The lines below are to be quoted exactly, from the first through the one that contains "return (f(r/255), f(g/255), f(b/255), 1)".

> Dataset extract
::::
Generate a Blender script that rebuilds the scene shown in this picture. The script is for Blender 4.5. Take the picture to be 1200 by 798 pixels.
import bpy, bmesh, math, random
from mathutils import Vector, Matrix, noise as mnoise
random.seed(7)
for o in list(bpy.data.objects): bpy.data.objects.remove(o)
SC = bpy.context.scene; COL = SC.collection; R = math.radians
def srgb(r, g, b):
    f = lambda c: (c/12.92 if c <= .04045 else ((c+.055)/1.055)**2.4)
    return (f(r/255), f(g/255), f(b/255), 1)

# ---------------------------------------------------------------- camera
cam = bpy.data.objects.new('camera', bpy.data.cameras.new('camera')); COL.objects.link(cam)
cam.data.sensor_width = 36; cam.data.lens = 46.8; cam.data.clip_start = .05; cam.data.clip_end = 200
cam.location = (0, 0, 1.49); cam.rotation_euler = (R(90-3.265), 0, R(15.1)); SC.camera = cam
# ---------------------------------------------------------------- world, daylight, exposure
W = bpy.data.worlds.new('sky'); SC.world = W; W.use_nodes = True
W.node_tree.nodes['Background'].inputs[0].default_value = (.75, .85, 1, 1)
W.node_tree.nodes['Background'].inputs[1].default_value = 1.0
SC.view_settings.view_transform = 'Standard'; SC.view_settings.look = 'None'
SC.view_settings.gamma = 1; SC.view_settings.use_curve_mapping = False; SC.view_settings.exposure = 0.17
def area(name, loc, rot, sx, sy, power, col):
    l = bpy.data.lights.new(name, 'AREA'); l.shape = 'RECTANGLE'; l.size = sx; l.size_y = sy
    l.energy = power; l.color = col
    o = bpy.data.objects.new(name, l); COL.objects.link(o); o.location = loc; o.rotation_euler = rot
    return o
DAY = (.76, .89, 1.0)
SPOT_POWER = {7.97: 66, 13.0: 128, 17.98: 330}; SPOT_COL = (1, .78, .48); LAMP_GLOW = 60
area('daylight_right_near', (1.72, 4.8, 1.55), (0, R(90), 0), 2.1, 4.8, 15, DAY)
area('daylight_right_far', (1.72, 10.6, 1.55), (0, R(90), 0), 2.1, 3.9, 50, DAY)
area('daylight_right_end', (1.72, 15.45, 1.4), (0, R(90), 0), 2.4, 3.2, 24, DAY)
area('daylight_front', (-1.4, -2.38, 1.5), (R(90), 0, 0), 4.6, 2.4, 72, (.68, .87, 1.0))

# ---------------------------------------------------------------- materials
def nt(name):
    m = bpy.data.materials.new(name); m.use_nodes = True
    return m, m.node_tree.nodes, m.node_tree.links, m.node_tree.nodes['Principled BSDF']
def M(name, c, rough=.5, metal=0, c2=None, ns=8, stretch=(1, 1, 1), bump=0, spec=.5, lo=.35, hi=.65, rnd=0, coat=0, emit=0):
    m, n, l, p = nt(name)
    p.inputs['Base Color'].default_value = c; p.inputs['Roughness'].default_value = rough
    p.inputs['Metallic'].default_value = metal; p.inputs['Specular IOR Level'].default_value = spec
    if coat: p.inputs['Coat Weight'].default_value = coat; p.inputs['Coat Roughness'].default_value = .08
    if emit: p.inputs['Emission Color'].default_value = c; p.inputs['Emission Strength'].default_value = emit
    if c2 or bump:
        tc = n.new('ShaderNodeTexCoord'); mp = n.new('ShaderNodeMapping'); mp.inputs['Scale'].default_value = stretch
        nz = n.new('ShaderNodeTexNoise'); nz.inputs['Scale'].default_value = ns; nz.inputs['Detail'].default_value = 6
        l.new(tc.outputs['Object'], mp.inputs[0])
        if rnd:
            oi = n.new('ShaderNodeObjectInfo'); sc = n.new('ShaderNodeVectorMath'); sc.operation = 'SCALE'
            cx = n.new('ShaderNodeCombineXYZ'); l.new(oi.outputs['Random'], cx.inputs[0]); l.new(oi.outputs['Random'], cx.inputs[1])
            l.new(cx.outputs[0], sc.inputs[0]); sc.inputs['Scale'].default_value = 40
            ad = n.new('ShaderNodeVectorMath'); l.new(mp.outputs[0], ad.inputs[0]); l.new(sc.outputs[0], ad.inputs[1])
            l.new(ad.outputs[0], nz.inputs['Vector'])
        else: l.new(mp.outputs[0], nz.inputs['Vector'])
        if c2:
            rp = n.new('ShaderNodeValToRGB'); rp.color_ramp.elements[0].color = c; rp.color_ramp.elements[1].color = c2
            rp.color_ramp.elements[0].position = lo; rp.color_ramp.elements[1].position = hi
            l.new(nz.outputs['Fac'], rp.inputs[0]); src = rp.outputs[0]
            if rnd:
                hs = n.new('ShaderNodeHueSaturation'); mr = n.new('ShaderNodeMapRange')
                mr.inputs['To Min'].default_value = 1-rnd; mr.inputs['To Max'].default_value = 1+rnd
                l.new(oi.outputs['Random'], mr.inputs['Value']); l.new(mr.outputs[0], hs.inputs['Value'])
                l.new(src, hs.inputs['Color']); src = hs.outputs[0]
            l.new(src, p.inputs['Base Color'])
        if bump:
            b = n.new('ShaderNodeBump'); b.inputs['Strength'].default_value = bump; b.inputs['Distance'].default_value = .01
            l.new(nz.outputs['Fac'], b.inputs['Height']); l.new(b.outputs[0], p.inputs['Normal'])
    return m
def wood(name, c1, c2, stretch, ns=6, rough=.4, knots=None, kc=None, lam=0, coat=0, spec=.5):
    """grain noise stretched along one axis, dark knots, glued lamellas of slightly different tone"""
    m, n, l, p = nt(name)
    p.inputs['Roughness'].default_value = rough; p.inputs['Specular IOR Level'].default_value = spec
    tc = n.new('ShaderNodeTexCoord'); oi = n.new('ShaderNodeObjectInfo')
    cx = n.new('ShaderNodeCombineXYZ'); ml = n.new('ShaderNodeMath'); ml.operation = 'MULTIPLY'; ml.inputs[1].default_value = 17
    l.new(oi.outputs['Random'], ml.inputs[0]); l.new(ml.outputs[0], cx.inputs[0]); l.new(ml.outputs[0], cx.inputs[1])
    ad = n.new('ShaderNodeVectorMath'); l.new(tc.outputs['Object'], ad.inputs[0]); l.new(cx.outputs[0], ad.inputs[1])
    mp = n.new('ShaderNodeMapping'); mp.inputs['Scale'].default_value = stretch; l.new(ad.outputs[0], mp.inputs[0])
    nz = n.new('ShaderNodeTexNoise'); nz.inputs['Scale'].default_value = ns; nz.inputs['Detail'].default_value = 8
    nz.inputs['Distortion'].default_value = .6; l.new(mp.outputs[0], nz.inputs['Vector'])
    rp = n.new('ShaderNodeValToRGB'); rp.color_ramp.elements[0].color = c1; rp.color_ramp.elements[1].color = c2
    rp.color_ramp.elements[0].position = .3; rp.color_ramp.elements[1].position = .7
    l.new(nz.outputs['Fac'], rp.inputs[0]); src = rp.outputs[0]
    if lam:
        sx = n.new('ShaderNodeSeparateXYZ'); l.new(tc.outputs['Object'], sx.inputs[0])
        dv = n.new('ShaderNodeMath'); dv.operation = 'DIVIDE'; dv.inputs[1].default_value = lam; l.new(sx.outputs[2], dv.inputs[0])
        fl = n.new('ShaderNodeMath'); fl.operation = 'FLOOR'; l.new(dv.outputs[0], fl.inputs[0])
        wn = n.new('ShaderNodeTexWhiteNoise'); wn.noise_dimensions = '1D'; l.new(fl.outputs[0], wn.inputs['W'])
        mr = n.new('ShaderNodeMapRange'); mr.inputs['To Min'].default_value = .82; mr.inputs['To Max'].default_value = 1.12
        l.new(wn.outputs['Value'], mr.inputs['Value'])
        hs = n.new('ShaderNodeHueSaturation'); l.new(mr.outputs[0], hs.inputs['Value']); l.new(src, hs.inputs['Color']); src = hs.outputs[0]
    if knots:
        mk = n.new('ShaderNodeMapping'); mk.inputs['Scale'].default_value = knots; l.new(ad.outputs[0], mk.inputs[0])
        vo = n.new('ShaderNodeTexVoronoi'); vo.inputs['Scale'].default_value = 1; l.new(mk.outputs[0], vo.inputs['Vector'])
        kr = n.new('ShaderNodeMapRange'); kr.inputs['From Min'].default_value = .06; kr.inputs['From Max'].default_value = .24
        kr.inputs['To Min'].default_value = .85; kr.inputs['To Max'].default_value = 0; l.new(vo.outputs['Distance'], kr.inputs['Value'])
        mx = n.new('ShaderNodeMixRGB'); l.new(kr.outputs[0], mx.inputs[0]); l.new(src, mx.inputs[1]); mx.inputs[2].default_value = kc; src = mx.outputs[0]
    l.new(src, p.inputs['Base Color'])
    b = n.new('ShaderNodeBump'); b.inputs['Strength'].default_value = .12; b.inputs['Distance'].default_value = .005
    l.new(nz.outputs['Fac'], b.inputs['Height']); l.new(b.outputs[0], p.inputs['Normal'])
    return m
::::
> Right answer
Generate a Blender script that rebuilds the scene shown in this picture. The script is for Blender 4.5. Take the picture to be 1200 by 798 pixels.
import bpy, bmesh, math, random
from mathutils import Vector, Matrix, noise as mnoise
random.seed(7)
for o in list(bpy.data.objects): bpy.data.objects.remove(o)
SC = bpy.context.scene; COL = SC.collection; R = math.radians
def srgb(r, g, b):
    f = lambda c: (c/12.92 if c <= .04045 else ((c+.055)/1.055)**2.4)
    return (f(r/255), f(g/255), f(b/255), 1)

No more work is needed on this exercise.